[John Knox and the Reformation by Andrew Lang]@TWC D-Link bookJohn Knox and the Reformation CHAPTER VI: KNOX IN THE ENGLISH PURITAN TROUBLES AT FRANKFORT: 1554-1555 1/11
CHAPTER VI: KNOX IN THE ENGLISH PURITAN TROUBLES AT FRANKFORT: 1554-1555. The consequences of the "Admonition" came home to Knox when English refugees in Frankfort, impeded by him and others in the use of their Liturgy, accused him of high treason against Philip and Mary, and the Emperor, whom he had compared to Nero as an enemy of Christ. The affair of "The Troubles at Frankfort" brought into view the great gulf for ever fixed between Puritanism and the Church of England.
It was made plain that Knox and the Anglican community were of incompatible temperaments, ideas, and, we may almost say, instincts.
To Anglicans like Cranmer, Knox, from the first, was as antipathetic as they were to him.
"We can assure you," wrote some English exiles for religion's sake to Calvin, "that that outrageous pamphlet of Knox's" (his "Admonition") "added much oil to the flame of persecution in England.
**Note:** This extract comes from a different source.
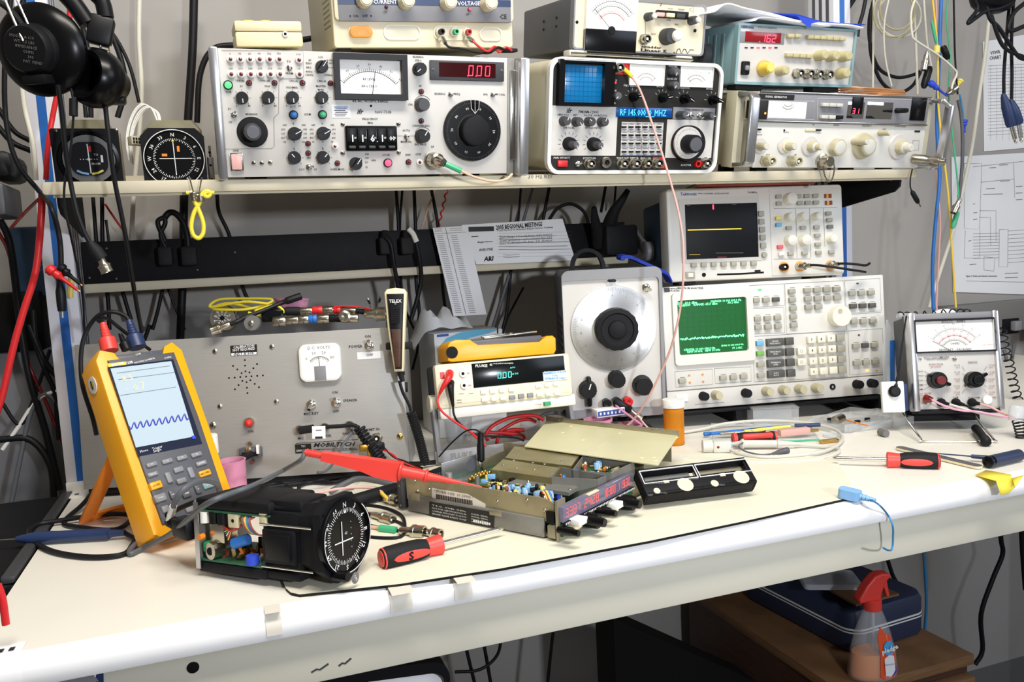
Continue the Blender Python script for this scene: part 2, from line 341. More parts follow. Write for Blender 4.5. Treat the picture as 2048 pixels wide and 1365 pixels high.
def wire(name,label,cat,pts,r,m,group=None,k=6,n=7,extra=None):
 b=MB();b.tube(smooth(pts,k),r,m,n);o=single(name,b,label,cat,group)
 for nm,mb in(extra or[]):obj(nm,mb,o)
 return o
def helix(path,R,r_turn,turns,k=10):
 """a coil of radius R around a smooth path"""
 P=smooth(path,10);n=int(turns*k);out=[];L=[0]
 for i in range(1,len(P)):L.append(L[-1]+(P[i]-P[i-1]).length)
 a=None;j=0
 for i in range(n+1):
  d=L[-1]*i/n
  while j<len(P)-2 and L[j+1]<d:j+=1
  t=(d-L[j])/max(1e-9,L[j+1]-L[j]);p=P[j].lerp(P[j+1],t);T=(P[j+1]-P[j]).normalized()
  if a is None:a=T.orthogonal().normalized()
  a=(a-T*a.dot(T)).normalized();b=T.cross(a);th=2*math.pi*i/k
  out.append(p+(a*math.cos(th)+b*math.sin(th))*R)
 return out
 # ============================================================= room shell and bench
WALL_Y=0.80
b=MB();b.box(-2.2,3.6,WALL_Y,WALL_Y+.1,0,2.6,'wall');struct('wall_back',b)
b=MB();b.box(-2.2,3.6,-3.0,WALL_Y,-.05,0,'floor');struct('floor',b)
b=MB();b.box(-2.2,3.6,WALL_Y-.012,WALL_Y,0,.09,'greyd');struct('baseboard_back',b)
BX0,BX1=.200,2.25
bench=bpy.data.objects.new('workbench',None);COL.objects.link(bench);bench.location=(BX0,0,0)
tag(bench,'long cream workbench with a rounded front edge and all the instruments on it','workbench')
def benchpart(name,mb):o=obj(name,mb,bench);o.location=(-BX0,0,0);return o
b=MB();z=BENCH;b.box(BX0,BX1,.012,.785,z-.028,z,'bench');benchpart('worktop',b)
b=MB();prof=[(.012,z)]+[(.012-.016*math.sin(a),z-.016+.016*math.cos(a))for a in[math.pi/16*i for i in range(1,9)]]+[(-.004,z-.020),(-.002,z-.026),(.004,z-.028),(.012,z-.028)]
b.prism([(p[0],p[1])for p in prof],BX0,BX1,'bullnose_lit','x');benchpart('front_edge',b)  # bluish daylight on the rounded edge is put into its colour
b=MB();b.box(BX0+.0,BX1,.012,.03,z-.081,z-.028,'rail',.001)
for px,py,ln in((640,1338,.016),(690,1326,.012)):
 q=onp(px,py,V((0,.0118,0)),V((0,1,0)));b.strip([(q.x-ln/2,q.z-.002),(q.x-ln/5,q.z),(q.x,q.z-.001),(q.x+ln/2,q.z+.003)],.0018,'charcoal',.0116)
benchpart('front_rail',b)
q=onp(386,1336,V((0,.0118,0)),V((0,1,0)));b=MB();b.lathe([(.0052,0),(.0052,.0005),(.0038,.0006),(0,.0007)],'dark',(q.x,.012,q.z));benchpart('rail_hole',b)
for x in(BX0+.06,BX1-.10):
 b=MB();b.box(x-.02,x+.02,.50,.56,0,z-.028,'rail',.003);b.box(x-.02,x+.02,.05,.62,0,.04,'rail',.003);benchpart('leg',b)
 # uprights with their blue stripe and grooved sides
UPX=[]
for bx,by,tx,ty in((121,700,116,520),(1692,545,1688,450)):
 c=ony(tx,ty,.55);UPX.append(c.x)
for i,x in enumerate(UPX):
 b=MB();w=.0195;b.box(x-w,x+w,.55,.62,z,1.95,'upright',.0008)
 for sx in(-1,1):
  for k in range(3):
   y0=.562+k*.019;b.box(x+sx*w-.0006,x+sx*w+.0006,y0,y0+.008,z+.004,1.95,'slate')
 up=benchpart('upright_post',b)
 b=MB();b.box(x-.0055,x+.0055,.5493,.55,z+.012,1.95,'stripe');o=obj('blue_stripe',b,up)
 if i==0:
  b=MB();b.box(x-w,x+w+.002,.515,.55,z,z+.002,'white',.0005);b.box(x-w,x+w+.002,.545,.549,z,z+.016,'white',.0005);b.lathe([(.003,0),(.003,.001)],'slate',(x-.004,.528,z+.002),(0,0,1),12);obj('foot_bracket',b,up)
  # tilted instrument shelf
TILT=-10.0
_t=math.radians(TILT);SEY=V((0,math.cos(_t),-math.sin(_t)));SEZ=V((0,math.sin(_t),math.cos(_t)))
SY=.36
SO=ony(82,365,SY);SR=ony(1834,336,SY);SLEN=SR.x-SO.x
shelf=Thing('instrument_shelf','beige forward tilted metal shelf above the bench carrying the row of test sets','shelf',SO,(1,0,0),TILT)
lipz=shelf.L(82,391)[1]
b=MB();b.box(.010,SLEN-.010,.004,.34,-.0185,-.0155,'shelf');shelf.part('shelf_tray',b)
b=MB();b.soft(rrect(0,SLEN,lipz,0,.004),-.002,.004,'shelf',.0016)
b.text('30 Hz REF',shelf.L(1080,352)[0],shelf.L(1080,352)[1],.009,'inkg',-.0026);shelf.part('front_lip',b)
x0=shelf.L(174,397)[0];x1=shelf.L(1721,360)[0]
b=MB();b.box(x0,x1,.100,.125,lipz-.0085,-.0185,'shelf_shaded',.001);shelf.part('stiffener',b)  # shelf beige with the shade under the lip mixed into the colour
for x,d in((.012,1),(SLEN-.022,-1)):
 b=MB();b.prism([(.012,-.0187),(.012,-.030),(.022,-.040),(.17,-.088),(.182,-.088),(.188,-.0187)],x,x+.004,'blackm','x');b.lathe([(.002,0),(.002,.001)],'steel',(x+.0045 if d>0 else x-.0005,.03,-.02),(d,0,0),10);shelf.part('support_arm',b)
 # outlet strip between the uprights
O=ony(166,588,.655);P=ony(1140,533,.655)
st=Thing('outlet_strip','long black faced power strip with a beige bottom lip under the instrument shelf','power strip',O,P-O)
zl=st.L(170,569)[1];zt=st.L(172,484)[1];ln=st.L(1255,520)[0]
b=MB();b.soft(rrect(0,ln,0,zl,.003),-.004,.05,'shelf',.002);st.part('lower_lip',b)
b=MB();b.box(.003,ln,.006,.05,zl,zt,'blackm',.001)
for px,py in((212,497),(232,558),(178,556),(395,540),(410,560),(470,505),(640,545)):b.lathe([(.0016,0),(.0012,.0006),(0,.0007)],'greyd',(st.L(px,py)[0],.006,st.L(px,py)[1]),n=8)
st.part('face_plate',b)
b=MB();b.box(-.006,.0,-.004,.05,0,zt+.05,'rail',.001);b.lathe([(.0035,0),(.0035,.001)],'steel',(-.003,-.004,zt+.035),n=10);st.part('end_bracket',b)
def plug(px,py,w,h,kind):
 x,zz=st.L(px,py);k=st.sv(px,py);w*=k;h*=k;b=MB()
 b.soft(rrect(x-w/2,x+w/2,zz-h/2,zz+h*.25,.004),-.020,.006,'rubber',.003)
 b.tube([(x,-.012,zz+h*.2),(x,-.012,zz+h*.55)],.004,'rubber',8,[.0075,.0045]);return b
for px,py,w,h,lab in((331,507,27,50,'black power plug at the strip, left one of the left pair'),(378,507,30,50,'black power plug at the strip, right one of the left pair'),(768,487,26,46,'black power plug at the strip, left one of the pair by the paper list'),(810,487,26,46,'black power plug at the strip, right one of the pair by the paper list')):
 bb=plug(px,py,w,h,0);bb.v=[tuple(st.M@V(v))for v in bb.v];single('power_plug',bb,lab,'plug','power plugs on the outlet strip')
 # ============================================================= instruments on the tilted shelf
def shelfthing(name,label,cat,bl,br,off=0.0):
 O0=SO-SEY*off
 a=onp(bl[0],bl[1],O0,SEY);c=onp(br[0],br[1],O0,SEY);ex=(c-a).normalized();return Thing(name,label,cat,a,ex,ez=ex.cross(SEY))
def lift(T,z=.0006):
 '''lowest local z that still clears the shelf tray'''
 v=z-(shelf.I@T.O).z;return max(0.0,v)if z>0 else v
def feet(T,w,d):
 for x in(.03,w-.05):
  for y in(.03,d):b=MB();b.box(x,x+.02,y,y+.02,lift(T,-.0152),lift(T)+.0004 if lift(T)else .0004,'rubber',.001);T.part('rubber_foot',b)
def body(t,w,h,d,m,bev=.002,y0=.001,name='case'):
 b=MB();b.box(0,w,y0,d,0,h,m,bev);return t.part(name,b)
 # ---- navigation test set
q=lambda X,Y:(400+X/3.689,Y/3.689)
q2=lambda X,Y:(640+X/3.689,Y/3.689)
nav=shelfthing('test_set','wide silver navigation test set with a big black tuning dial, on the shelf','test instrument',(453,355),(1013,347),.008)
T=nav;w=T.L(1014,345)[0];h=T.L(441,96)[1]
b=MB();b.box(0,w,.004,.30,lift(T),h-.001,'case',.002)
b.lathe([(.022,0),(.022,.012),(.019,.014),(.019,.02)],'blackg',(w,.10,h*.45),(1,0,0),24);T.part('case',b)
b=MB();b.box(0,w,0,.004,0,h,'panel',.0008);T.part('front_panel',b)
for X0,X1,s in((421,440,-1),(1014,1050,1)):
 x0=T.L(X0+6 if s<0 else X0,230)[0];x1=T.L(X1+6 if s<0 else X1-2,230)[0];b=MB()
 if s<0:b.box(x0,x1,-.012,.012,-.003,h+.001,'alu',.003)
 else:
  xm=x0+(x1-x0)*.42;b.box(xm,x1,-.022,.012,-.002,h,'alu',.003);b.box(x0,xm,-.001,.012,-.002,h,'lead',.001);b.box(x0+.003,xm,-.004,-.001,h*.12,h*.9,'chrome',.001)
 T.part('handle',b)
for i,X in enumerate((225,297,369,440,514,585)):
 for Y,lab in((438,('0','30','60','90','120','150')[i]),(548,('180','210','240','270','300','330')[i])):
  x=X+(6 if Y>500 else 0)
  T.lamp(*q(x,Y),7.6,'maroon','white',.005,'push_button');T.txt(lab,*q(x-3,Y-43),4.2,'inkg')
for Y,lab in((443,'+10'),(549,'-10')):T.lamp(*q(730+(Y>500)*4,Y),7.6,'maroon','white',.005,'push_button');T.txt(lab,*q(726,Y-43),4.2,'inkg')
T.toggle(*q(660,497),6,180);T.txt('TO',*q(655,453),4.2);T.txt('FROM',*q(660,541),4.2)
T.lamp(*q(207,628),9.6,'ledgr2','black',.006);T.txt('VOR',*q(210,678),4.2)
for X,Y,lx,ly,s in((362,612,298,595,'UNCAL'),(550,612,485,595,'UNCAL'),(756,612,693,596,'UNCAL'),(963,615,902,598,'UNCAL')):
 T.lamp(*q(X,Y),6);T.txt(s,*q(lx,ly),4)
for X,Y,s in((305,635,'30'),(497,635,'9960'),(680,645,'1020/MKR'),(893,635,'MASTER'),(893,662,'MOD')):T.txt(s,*q(X,Y),4)
for X,Y,a in((312,722,178),(505,720,178),(685,720,178),(902,720,176),(700,1165,320),(912,1163,40)):
 T.knob(*q(X,Y),13,.015,'black',None,a);T.ticks(*q(X,Y),14.5,17.5,-135,135,7,.7);
for X,Y,s in((270,780,'0'),(363,780,'80'),(462,780,'0'),(556,780,'80'),(640,780,'0'),(735,780,'60'),(685,786,'LOC'),(897,786,'GS'),(218,803,'D1'),(225,900,'GS'),(380,842,'BEARING'),(795,843,'DDM'),(690,913,'0'),(903,913,'0'),(695,1098,'0'),(905,1095,'0'),(265,1112,'LINE'),(752,1251,'LOC'),(850,1250,'GS'),(1013,1250,'OVER MOD'),(803,1165,'150')):T.txt(s,*q(X,Y),4)
T.bar(*q(897,493),12.5,.017,'black',35);
for X,Y,s in((889,421,'0-30'),(812,443,'RF'),(803,466,'ZERO'),(803,497,'BRG'),(805,528,'400Hz'),(808,552,'1300Hz'),(948,553,'3000Hz'),(958,444,'0-100'),(964,466,'OFF')):T.txt(s,*q(X,Y),3.7)
T.lamp(*q(690,848),9.2,'blue','black',.006,'push_button');T.lamp(*q(903,846),9.2,'greenc','black',.006,'push_button')
for X,Y,sgn in((697,987,0),(908,985,1)):
 T.bar(*q(X,Y),13.5,.016,'black',62,skirt=1.0)
 vals=('.045','.091','.175','.400','90')if sgn else('.046','.093','.155','.200','150')
 for k,(s,yy)in enumerate(zip(vals,(922,955,986,1017,1047))):
  T.txt(s,*q(X-85+(12 if k in(0,4)else 0),yy),3.6);T.txt(s,*q(X+77-(10 if k in(0,4)else 0),yy),3.6)
 T.txt('v',*q(X-2,1046),5)
T.toggle(*q(250,848),6.5,20)
x=q(387,976);T.knob(*x,31,.004,'blackm',None,0,None,fl=None,name='dial_skirt');T.knob(q(387,976)[0],q(0,976)[1],18.5,.024,'charcoal','slate',0,None,name='knob')
T.box('line_switch',q(215,1127),q(325,1262),-.003,0,'chrome',.001);T.box('switch_cap',q(227,1138),q(313,1251),-.0055,-.002,'salmon',.001)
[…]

For before the publication of that book not one of our brethren had suffered death; but as soon as it came forth we doubt not but you are well aware of the number of excellent men who have perished in the flames; to say nothing of how many other godly men have been exposed to the risk of all their property, and even life itself, on the sole ground of either having had this book in their possession or having read it." Such were the charges brought against Knox by these English Protestant exiles, fleeing from the persecution that followed the "Admonition," and, they say, took fresh ferocity from that tract. The quarrel between Knox and them definitely marks the beginning of the rupture between the fathers of the Church of England and the fathers of Puritanism, Scottish Presbyterianism, and Dissent.